**Stated exercise:**
Pull out every line with the word "parts".

**Data excerpt:**

- - - -

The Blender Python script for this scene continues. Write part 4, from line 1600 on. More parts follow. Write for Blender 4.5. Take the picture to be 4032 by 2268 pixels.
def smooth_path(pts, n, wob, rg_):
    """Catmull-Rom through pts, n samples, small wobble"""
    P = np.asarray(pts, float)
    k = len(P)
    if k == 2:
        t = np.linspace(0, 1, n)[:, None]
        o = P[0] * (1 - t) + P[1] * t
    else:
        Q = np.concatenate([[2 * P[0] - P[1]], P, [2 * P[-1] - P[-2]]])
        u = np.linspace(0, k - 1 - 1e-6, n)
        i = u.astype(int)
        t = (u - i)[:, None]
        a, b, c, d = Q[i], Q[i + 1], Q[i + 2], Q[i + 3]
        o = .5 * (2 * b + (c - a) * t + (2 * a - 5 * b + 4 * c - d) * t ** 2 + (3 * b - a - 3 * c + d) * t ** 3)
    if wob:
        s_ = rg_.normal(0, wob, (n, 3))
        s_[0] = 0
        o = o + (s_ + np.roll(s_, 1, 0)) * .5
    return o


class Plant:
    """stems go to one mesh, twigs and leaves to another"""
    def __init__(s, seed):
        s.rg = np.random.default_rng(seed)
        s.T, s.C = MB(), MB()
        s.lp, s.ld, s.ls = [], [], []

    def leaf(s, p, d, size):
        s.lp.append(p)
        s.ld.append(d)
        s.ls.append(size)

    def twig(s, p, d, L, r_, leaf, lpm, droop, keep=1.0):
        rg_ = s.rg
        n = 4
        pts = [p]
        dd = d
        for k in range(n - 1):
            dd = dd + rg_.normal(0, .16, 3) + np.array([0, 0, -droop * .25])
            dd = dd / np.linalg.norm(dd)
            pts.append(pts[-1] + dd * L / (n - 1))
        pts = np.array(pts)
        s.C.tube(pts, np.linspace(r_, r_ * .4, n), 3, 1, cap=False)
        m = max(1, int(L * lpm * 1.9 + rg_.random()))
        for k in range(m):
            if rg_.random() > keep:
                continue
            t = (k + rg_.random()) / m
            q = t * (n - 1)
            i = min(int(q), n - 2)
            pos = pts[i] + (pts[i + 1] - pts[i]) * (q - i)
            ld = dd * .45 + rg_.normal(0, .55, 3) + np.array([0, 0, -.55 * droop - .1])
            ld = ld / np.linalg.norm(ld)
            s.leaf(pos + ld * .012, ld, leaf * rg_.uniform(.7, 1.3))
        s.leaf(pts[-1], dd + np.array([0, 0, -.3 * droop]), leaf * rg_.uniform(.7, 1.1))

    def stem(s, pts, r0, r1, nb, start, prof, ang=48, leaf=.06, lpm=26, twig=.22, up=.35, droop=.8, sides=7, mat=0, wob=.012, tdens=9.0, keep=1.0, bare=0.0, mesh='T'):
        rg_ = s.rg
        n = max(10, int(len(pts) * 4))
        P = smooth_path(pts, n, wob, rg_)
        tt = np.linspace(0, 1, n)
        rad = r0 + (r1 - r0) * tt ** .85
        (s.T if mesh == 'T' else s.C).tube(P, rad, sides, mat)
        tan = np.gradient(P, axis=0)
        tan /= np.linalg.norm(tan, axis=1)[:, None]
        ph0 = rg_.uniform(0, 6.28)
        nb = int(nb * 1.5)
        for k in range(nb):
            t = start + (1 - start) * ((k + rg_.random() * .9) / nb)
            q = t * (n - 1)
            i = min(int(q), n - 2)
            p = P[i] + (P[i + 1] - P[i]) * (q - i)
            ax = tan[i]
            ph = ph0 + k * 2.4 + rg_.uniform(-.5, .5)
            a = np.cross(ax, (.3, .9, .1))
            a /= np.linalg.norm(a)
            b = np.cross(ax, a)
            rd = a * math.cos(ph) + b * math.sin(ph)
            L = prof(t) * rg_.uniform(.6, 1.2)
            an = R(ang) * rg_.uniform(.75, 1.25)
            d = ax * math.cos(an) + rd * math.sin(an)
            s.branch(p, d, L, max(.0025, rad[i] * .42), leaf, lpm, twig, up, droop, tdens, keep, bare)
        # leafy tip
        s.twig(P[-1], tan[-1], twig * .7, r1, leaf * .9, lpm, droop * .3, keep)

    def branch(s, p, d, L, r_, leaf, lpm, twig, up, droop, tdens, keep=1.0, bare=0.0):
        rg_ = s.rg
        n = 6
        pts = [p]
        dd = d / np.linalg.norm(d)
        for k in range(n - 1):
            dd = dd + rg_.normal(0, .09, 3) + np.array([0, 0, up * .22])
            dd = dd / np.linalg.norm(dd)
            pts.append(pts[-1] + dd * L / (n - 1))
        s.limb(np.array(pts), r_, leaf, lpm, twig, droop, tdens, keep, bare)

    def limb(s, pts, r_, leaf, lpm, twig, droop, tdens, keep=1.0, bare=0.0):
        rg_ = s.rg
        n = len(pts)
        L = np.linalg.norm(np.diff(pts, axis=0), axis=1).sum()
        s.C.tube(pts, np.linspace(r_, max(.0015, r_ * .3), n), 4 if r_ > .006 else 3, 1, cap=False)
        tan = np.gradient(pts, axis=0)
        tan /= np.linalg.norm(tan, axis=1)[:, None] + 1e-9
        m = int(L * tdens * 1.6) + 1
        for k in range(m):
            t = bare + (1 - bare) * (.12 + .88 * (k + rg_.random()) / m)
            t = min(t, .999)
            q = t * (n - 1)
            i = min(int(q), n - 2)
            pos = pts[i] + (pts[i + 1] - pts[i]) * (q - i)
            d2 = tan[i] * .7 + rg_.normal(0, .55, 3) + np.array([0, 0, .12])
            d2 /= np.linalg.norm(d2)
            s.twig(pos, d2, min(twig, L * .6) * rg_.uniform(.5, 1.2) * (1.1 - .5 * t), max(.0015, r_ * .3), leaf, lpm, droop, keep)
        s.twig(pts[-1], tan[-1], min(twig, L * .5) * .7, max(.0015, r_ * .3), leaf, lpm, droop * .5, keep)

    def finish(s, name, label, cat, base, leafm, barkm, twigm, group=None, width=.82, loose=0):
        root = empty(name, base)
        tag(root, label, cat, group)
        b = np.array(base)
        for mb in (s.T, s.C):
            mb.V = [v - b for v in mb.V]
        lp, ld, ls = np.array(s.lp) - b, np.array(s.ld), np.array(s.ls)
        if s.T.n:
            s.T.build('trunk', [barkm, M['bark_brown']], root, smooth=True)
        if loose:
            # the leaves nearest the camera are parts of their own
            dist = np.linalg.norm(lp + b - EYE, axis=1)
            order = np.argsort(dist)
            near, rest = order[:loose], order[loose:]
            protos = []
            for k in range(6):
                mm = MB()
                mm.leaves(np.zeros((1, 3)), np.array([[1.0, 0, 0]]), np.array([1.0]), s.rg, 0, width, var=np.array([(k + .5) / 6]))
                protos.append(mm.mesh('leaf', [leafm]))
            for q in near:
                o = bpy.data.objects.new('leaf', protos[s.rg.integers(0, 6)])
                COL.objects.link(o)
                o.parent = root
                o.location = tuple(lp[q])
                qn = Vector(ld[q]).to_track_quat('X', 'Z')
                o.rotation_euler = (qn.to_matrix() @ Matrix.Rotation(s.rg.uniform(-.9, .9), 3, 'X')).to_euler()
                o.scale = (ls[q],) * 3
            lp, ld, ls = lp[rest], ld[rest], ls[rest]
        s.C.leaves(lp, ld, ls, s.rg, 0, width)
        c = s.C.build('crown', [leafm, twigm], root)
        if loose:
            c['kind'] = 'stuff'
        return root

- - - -

**Full answer:**
The Blender Python script for this scene continues. Write part 4, from line 1600 on. More parts follow. Write for Blender 4.5. Take the picture to be 4032 by 2268 pixels.
            # the leaves nearest the camera are parts of their own